How much richer would Burns’ docuseries have been had it mentioned at least some of these influences?
Fra Noi Embrace Your Inner Italian
I read your very informative and thoughful article in this month’s issue of Fra Noi (Vol. 66, Issue 3, p. 15 (March 2026)). I am sure that your readers also greatly appreciated your contribution.
Anyone wanting to dive deeper into America’s ancient intellectual inheritance might consider these two books:
Carl J. Richard, Greeks and Romans Bearing Gifts: How the Ancients Inspired the Founding Fathers (Roland and Littlefield Publishers: Lanham, MD 2009); and
Thomas E. Ricks, First Principles: What America’s Founders Learned from the Greeks and Romans and How That Shaped Our Country (Harper Collins Publishers: New York 2020).
An in-depth article directly discussing Mazzei’s contribution to American thought is G. Schiavo, “Philip Mazzei and the Declaration of Independence” (1976), https://onlinelibrary.wiley.com/doi/pdf.10111/j.2050-411x.1976.tb0037.x.
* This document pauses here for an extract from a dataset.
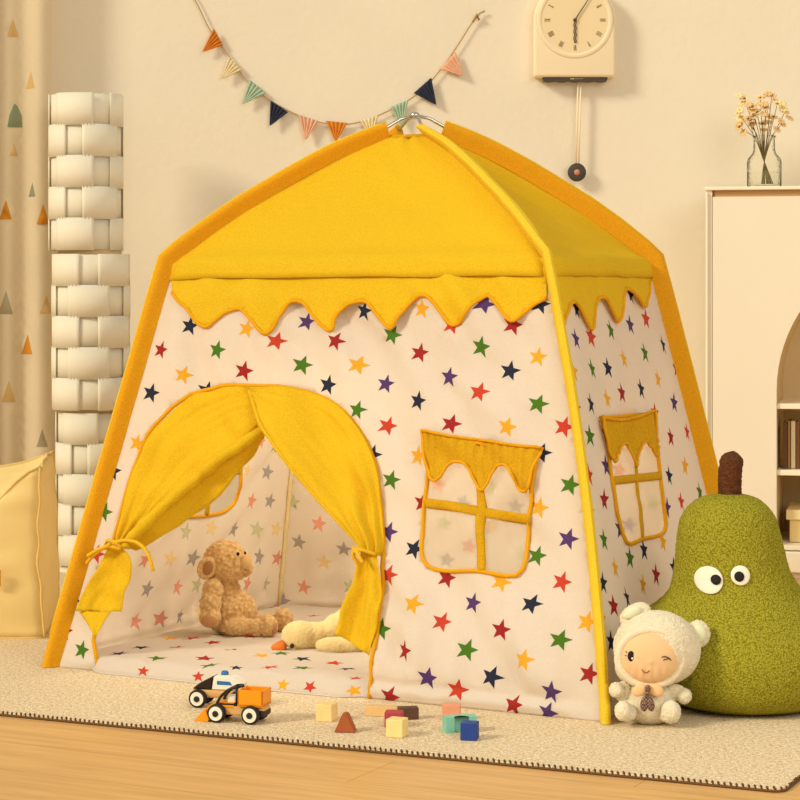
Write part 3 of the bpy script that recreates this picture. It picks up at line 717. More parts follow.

He later corresponded with Jefferson on a variety of subjects (e.g. Nov. 27, 1779, Dec. 5, 1779, Dec. 12, 1779, December 18, 1770, Jan. 9, 1780). See Founders Online, https://founders.archies.gov (and use the advanced search function). Earlier, Mazzei had collaborated with Jefferson in 1774 on creating a wine and oil agricultural company.
Once again, thank you Rosario for your timely insights.
Thomas Jaconetty
Chicago
And thank you for the kind words, Thomas.